Ne koyun ne koç kurban biziz biz!
Cumhuriyet Gazetesi Yazarı Barış Terkoğlu'nun (18.07.2022)''Ne koyun ne koç kurban biziz biz!'' başlıklı yazısı.
Hakkını teslim etmem lazım. Bu bayram hayati bilgiyi Yeni Şafak’ın ekonomi yazarı Yaşar Süngü’den öğrendim. Bir kasabın sözleri şaşırtmıştı: “Bu koyun derilerini kimse almıyor toprağa gömüyoruz. Bugün 65 adet toprağa gömdüm.”
Araştırmış, dericilerle konuşmuş, kasabın doğru söylediğini öğrenmişti. Özellikle Marmara Bölgesi’nde, koyun ve koç derileri çöpe gidiyordu.
Okuyup bitirdikten sonra söylendim: Bunca kavga boşuna mıydı?
Anlatayım...
Kurban derilerini toplama yetkisi Türk Hava Kurumu’na (THK) verilmişti. Kurban günü, mahallelerden THK’nin arabaları geçer, kurban derilerini makbuz karşılığı alır, tez elden fabrikaya yetiştirirdi. Gelgelelim, İslamcılar bundan hoşlanmıyordu. Zira, Atatürk’ün eseri olan THK ile bitip tükenmez mücadeleleri vardı. Derileri saklar, kendi cemaatlerine-teşkilatlarına gönderir, gömer ama yine de THK’ye vermezlerdi.
KURBAN DERİSİ VE YOBAZLAR
Oysa Cumhuriyetin ilanından sadece 16 ay sonra Atatürk’ün kararıyla kurulan Türk Hava Kurumu’nun tek bir amacı vardı: Türk havacılığını geliştirmek.
Savaştan çıkmış genç Cumhuriyetin bunu yapma nedeni de belliydi. Hep Atatürk’ün “İstikbal göklerdedir” sözünü duyuyoruz. Fakat devamı var: “Çünkü göklerini koruyamayan milletler yarınlardan asla emin olamazlar.”
Atatürk, Nutuk’un basımından elde edilen geliri THK’ye vermişti. Tayyare piyangosu, her sigara paketine isabet eden bir sigara farkı ücreti, sinema filmleri geliri ya da tayyare pulu... THK’ye çeşitli gelir kalemleri yaratıldı.
Kavga yeni değil...
Atatürk 1935’te anlatmıştı:
“Türk Hava Kurumu’nu kurduğumuz zaman bunun ana gelir kaynağını bir yandan devlete, bir yandan da ulusumuzun yardımsever duygularına yükledik. Fitre ve zekâtın yanı sıra kurban derilerinin kuruma verilmesi için Bakanlar Kurulu kararı çıkardık. Bu karara karşı çıkmak isteyen yobazlarla, siyaset gereği bu uygulamadan vazgeçmemizi isteyenler oldu.”
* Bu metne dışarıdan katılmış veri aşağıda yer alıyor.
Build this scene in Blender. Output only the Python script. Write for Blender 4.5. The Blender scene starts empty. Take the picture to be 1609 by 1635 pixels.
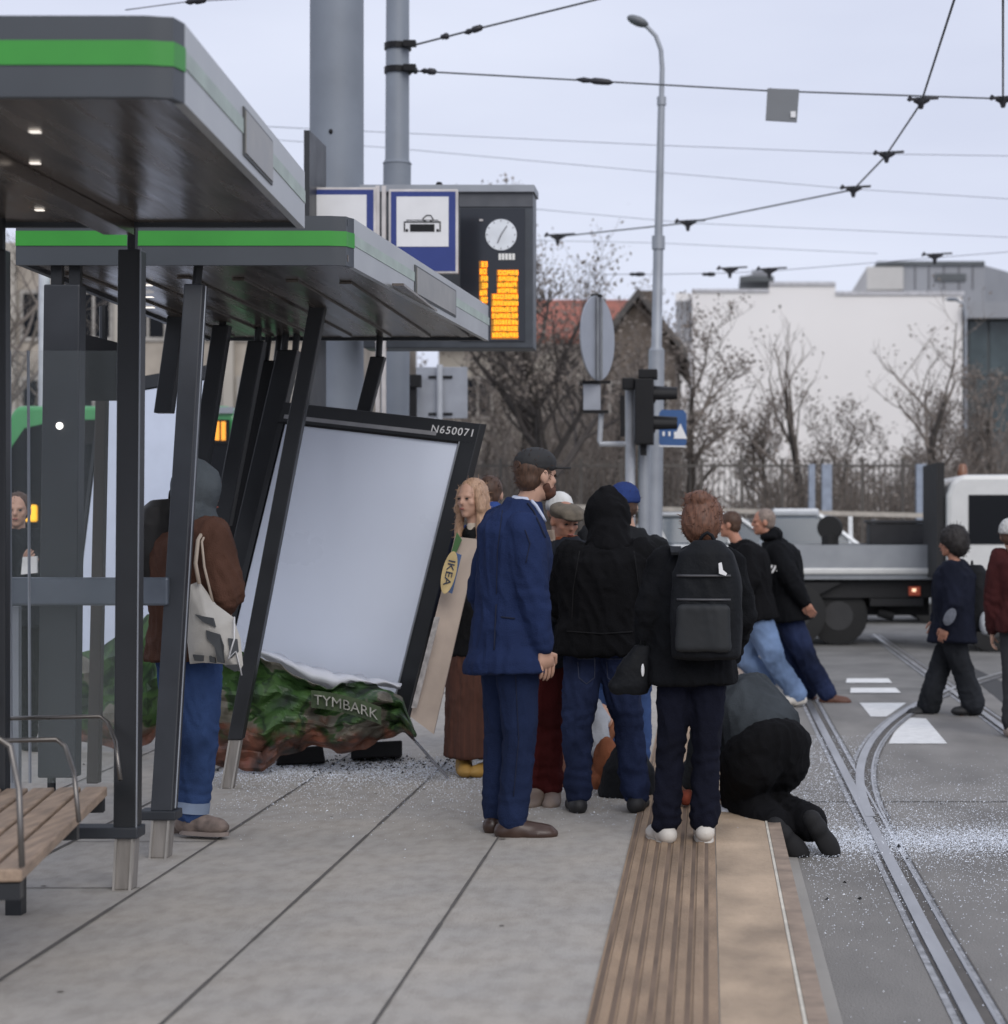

Nitekim Atatürk’ün ardından THK’nin gelirleri birer birer darbelendi. 1952’den itibaren üretim yetkisi de elinden alındı. 2004 yılına gelindiğinde THK’nin diğer gelirleri öyle azaldı ki, kalanın yüzde 54’ünü kurban derileri, yüzde 24’ünü fitre ve zekât oluşturuyordu.